§ Goal: Retype only what runs from the first line of the listing to the line holding "b = MB(); b.box((0, s_*.262, .315), (.06, .47, .628));", both included. Do not retype the pictures.

§ Provided data:
----

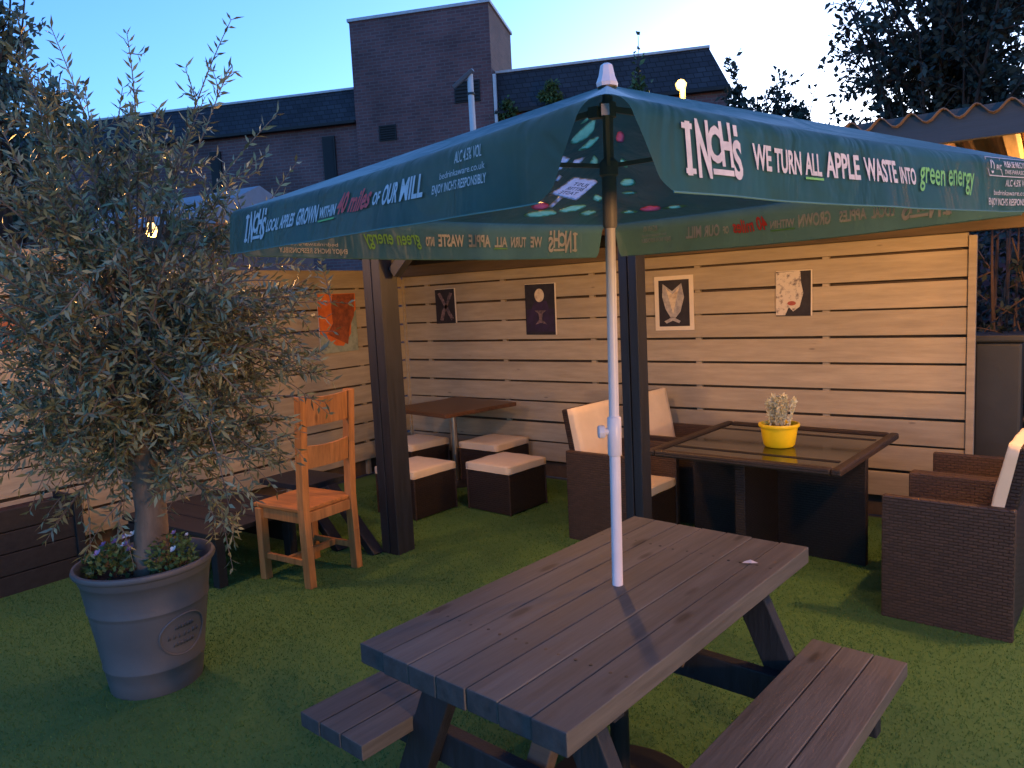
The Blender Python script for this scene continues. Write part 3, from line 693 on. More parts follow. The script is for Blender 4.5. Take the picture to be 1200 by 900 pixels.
# ------------------------------------------------------------------ rattan table
rt = empty('rattan_table', (-1.36, 4.475, 0), SR, 'square rattan dining table with dark glass top holding a yellow pot', 'table')
hw = .555
b = MB()
for s_ in (-1, 1):
    b.box((s_*(hw-.026), 0, .658), (.052, 2*hw, .040)); b.box((0, s_*(hw-.026), .658), (2*hw-.107, .052, .040))
b.build('top_frame', M['wicker_table'], rt, bevel=.012, seg=3)
b = MB(); b.box((0, 0, .650), (2*hw-.109, 2*hw-.109, .03)); b.build('glass_top', M['glass'], rt, bevel=.002)
for s_ in (-1, 1):
    b = MB(); b.box((0, s_*.33, .6665), (2*hw-.15, .035, .002)); b.build('trim_strip', M['trim'], rt)
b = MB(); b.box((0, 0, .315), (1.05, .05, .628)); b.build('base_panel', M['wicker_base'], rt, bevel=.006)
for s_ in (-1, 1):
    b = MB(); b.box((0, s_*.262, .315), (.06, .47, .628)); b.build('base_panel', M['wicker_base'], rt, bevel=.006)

# yellow pot with pale plant
yp = empty('potted_plant', (-1.306, 4.395, .6675), 0, 'small bright yellow pot with a pale leafy plant on the glass table', 'potted plant')
b = MB(); b.lathe([(.001, .0), (.078, .0), (.088, .012), (.096, .06), (.104, .115), (.104, .118), (.114, .119), (.116, .128), (.114, .136), (.106, .137), (.102, .128), (.100, .112), (.001, .112)], n=40); b.build('pot', M['yellow'], yp, smooth=35)
b = MB(); b.lathe([(.001, .118), (.06, .117), (.1, .113)], n=24); b.build('soil', M['soil'], yp, smooth='all')
def leaf_cloud(n, fn, ln, wd, rs, up=.5):
    """n folded leaves: fn gives position and direction arrays"""
    p, d = fn(n)
    d = d/np.linalg.norm(d, axis=1, keepdims=True)
    sdv = np.cross(d, rs.normal(size=(n,3))); sdv /= np.linalg.norm(sdv, axis=1, keepdims=True)
    nn = np.cross(sdv, d)
    L_ = rs.uniform(.7, 1.25, n)[:,None]*ln; W_ = rs.uniform(.8, 1.2, n)[:,None]*wd
    a = p; m1 = p+d*L_*.45; e = p+d*L_-nn*L_*.08
    l = m1-sdv*W_/2+nn*W_*.12; r = m1+sdv*W_/2+nn*W_*.12
    return np.stack([a, r, e, l], 1)
rs2 = np.random.default_rng(3)
def pale(n):
    k = 14; sg = np.where(np.arange(k) % 2 == 0, -1., 1.); ax = np.stack([rs2.normal(0,.012,k)+sg*.024, rs2.normal(0,.014,k)-sg*.010, np.full(k,.115)], 1)
    tp_ = np.stack([ax[:,0]*1.15+sg*.012+rs2.normal(0,.006,k), ax[:,1]*1.2, rs2.uniform(.22,.30,k)], 1)
    i = rs2.integers(0,k,n); t_ = rs2.uniform(.02,1.05,n)[:,None]**.7
    p = ax[i]*(1-t_)+tp_[i]*t_; d = rs2.normal(size=(n,3)); d[:,2] += 1.3
    pale.st = (ax, tp_); return p+rs2.normal(0,.004,(n,3)), d
lv = leaf_cloud(1300, pale, .024, .014, rs2)
b = MB()
for a_, e_ in zip(*pale.st): b.tube([tuple(a_), tuple((a_+e_)/2+rs2.normal(0,.003,3)), tuple(e_)], .0016, 5)
b.build('stem', M['pale_leaf'], yp); np_mesh('foliage', lv, 4, M['pale_leaf'], yp)

# ------------------------------------------------------------------ stools and pedestal table
def make_stool():
    r = empty('rattan_stool', (0,0,0))
    b = MB(); b.box((0, 0, .165), (.425, .425, .30)); b.box((0, 0, .008), (.38, .38, .016))
    b.build('base', M['wicker_dark'], r, bevel=.006)
    for sx in (-1, 1):
        for sy in (-1, 1):
            b = MB(); b.box((sx*.214, sy*.214, .163), (.012, .012, .306)); b.build('corner_trim', M['wicker'], r, bevel=.004)
    b = cushion(MB(), (0, 0, .349), (.44, .44, .06), .007); b.build('cushion', M['cushion'], r, smooth='all')
    b = MB()
    for z in (.325, .372):
        q = .2195 if z < .35 else .2175
        b.tube([(-q,-q,z), (q,-q,z), (q,q,z), (-q,q,z), (-q,-q,z)], .0028, 6)
    b.build('piping', M['cushion'], r)
    return r
s0 = make_stool()
def stool(o, x, y, a_, lab):
    o.location = (x, y, 0); o.rotation_euler = (0,0,a_); tag(o, lab, 'stool', 'cream topped stools round the pedestal table')
stool(s0, -3.42, 4.52, R(-5), 'cube stool with cream cushion fully in view, in front of the brown pedestal table')
stool(copy_tree(s0), -3.99, 4.11, R(-4), 'cube stool with cream cushion half hidden by the thick dark post')
stool(copy_tree(s0), -4.02, 5.15, R(-3), 'cube stool with cream cushion behind another stool, against the back fence')
stool(copy_tree(s0), -4.72, 4.88, R(-8), 'cube stool with cream cushion under the pedestal table, deepest in the corner')
pd = empty('pedestal_table', (-4.28, 4.92, 0), R(-10), 'square brown topped pedestal table on a steel column in the fence corner', 'table')
b = MB(); b.box((0, 0, .69), (.80, .80, .034)); b.build('tabletop', M['laminate'], pd, bevel=.008, seg=3)
b = MB(); b.lathe([(.030, .02), (.030, .672)], n=24); b.build('column', M['steel'], pd, smooth=40)
b = MB(); b.lathe([(.20, .006), (.205, .014), (.19, .024), (.05, .04), (.032, .045)], n=32); b.build('foot', M['iron'], pd, smooth=40)
b = MB(); b.box((0,0,.666), (.42,.05,.014)); b.box((0,0,.664), (.05,.42,.012)); b.build('bracket', M['iron'], pd)

# ------------------------------------------------------------------ posters
def poster(name, label, org, ux, w, h, tilt, paints, border=0.):
    """paints: list of (material, [outline in 0..1]) laid one over another on a stiff board"""
    org = Vector(org); ux = Vector(ux); uy = Vector((0,0,1))
    if tilt: q = Matrix.Rotation(tilt, 3, ux.cross(uy)); ux = q @ ux; uy = q @ uy
    nn = ux.cross(uy)
    r = empty(name, org+ux*w/2, 0, label, 'poster', 'posters pinned to the fence')
    b = MB(); b.prism([(0,0), (w,0), (w,h), (0,h)], org, ux, uy, .006); b.build('board', M['paper'], r, world=True, bevel=.001)
    for k, (nm, mt, polys) in enumerate(paints):
        b = MB()
        for pl in polys: b.prism([(x*w, y*h) for x, y in pl], org+nn*(.0062+.0004*k), ux, uy, .0002)
        b.build(nm, mt, r, world=True)
    return r
def pm(name, c, c2, sc, det=6., contrast=(.4,.6), stretch=(1,1,1)):
    m = mat(name, c, .6, 0, sc, stretch, 0, col2=c2); 
    for n_ in m.node_tree.nodes:
        if n_.type == 'MAP_RANGE' and n_.inputs[1].default_value == np.float32(.3): n_.inputs[1].default_value, n_.inputs[2].default_value = contrast
    return m
M['p_black'] = pm('print_black', (.012,.010,.014), (.022,.018,.02), 20)
M['p_violet'] = pm('print_violet', (.045,.018,.07), (.010,.006,.018), 9, contrast=(.35,.7))
M['p_cream'] = pm('print_cream', (.74,.62,.42), (.42,.30,.20), 26, contrast=(.3,.55))
M['p_mist'] = pm('print_mist', (.26,.17,.16), (.03,.02,.03), 34, contrast=(.35,.62))
M['p_orange'] = pm('print_orange', (.85,.22,.035), (.55,.10,.02), 7, contrast=(.3,.65))
M['p_brown'] = pm('print_brown', (.12,.035,.02), (.40,.10,.03), 14, contrast=(.35,.7))
M['p_green'] = pm('print_grey_green', (.38,.42,.30), (.26,.30,.22), 12)
M['p_pale'] = pm('print_pale', (.66,.58,.46), (.15,.12,.11), 30, contrast=(.36,.5))
M['p_red'] = pm('print_red', (.42,.10,.06), (.30,.05,.04), 30)
M['p_grey'] = pm('print_grey', (.52,.48,.42), (.30,.28,.28), 26)
full = [[(.0,.0), (1,.0), (1,1), (0,1)]]
inn = lambda e, f: [[(e,f), (1-e,f), (1-e,1-f), (e,1-f)]]
def oval(cx_, cy_, rx, ry, n=22): return [(cx_+rx*math.cos(2*math.pi*i/n), cy_+ry*math.sin(2*math.pi*i/n)) for i in range(n)]
yy = YF-.0135
poster('dark_poster', 'smallest dark poster with pale crossed streaks, nearest the fence corner', (-4.83, yy, 1.405), (1,0,0), .252, .327, R(.5),
       [('print', M['p_black'], [[(0,0), (.95,0), (.95,.985), (0,.985)]]),
        ('streak', M['p_mist'], [[(.12,.86), (.26,.90), (.55,.52), (.86,.14), (.74,.08), (.48,.40), (.34,.60)], [(.86,.86), (.70,.88), (.52,.58), (.30,.36), (.18,.10), (.34,.08), (.46,.34), (.62,.54)]])])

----

§ Task solution:
The Blender Python script for this scene continues. Write part 3, from line 693 on. More parts follow. The script is for Blender 4.5. Take the picture to be 1200 by 900 pixels.
# ------------------------------------------------------------------ rattan table
rt = empty('rattan_table', (-1.36, 4.475, 0), SR, 'square rattan dining table with dark glass top holding a yellow pot', 'table')
hw = .555
b = MB()
for s_ in (-1, 1):
    b.box((s_*(hw-.026), 0, .658), (.052, 2*hw, .040)); b.box((0, s_*(hw-.026), .658), (2*hw-.107, .052, .040))
b.build('top_frame', M['wicker_table'], rt, bevel=.012, seg=3)
b = MB(); b.box((0, 0, .650), (2*hw-.109, 2*hw-.109, .03)); b.build('glass_top', M['glass'], rt, bevel=.002)
for s_ in (-1, 1):
    b = MB(); b.box((0, s_*.33, .6665), (2*hw-.15, .035, .002)); b.build('trim_strip', M['trim'], rt)
b = MB(); b.box((0, 0, .315), (1.05, .05, .628)); b.build('base_panel', M['wicker_base'], rt, bevel=.006)
for s_ in (-1, 1):
    b = MB(); b.box((0, s_*.262, .315), (.06, .47, .628)); b.build('base_panel', M['wicker_base'], rt, bevel=.006)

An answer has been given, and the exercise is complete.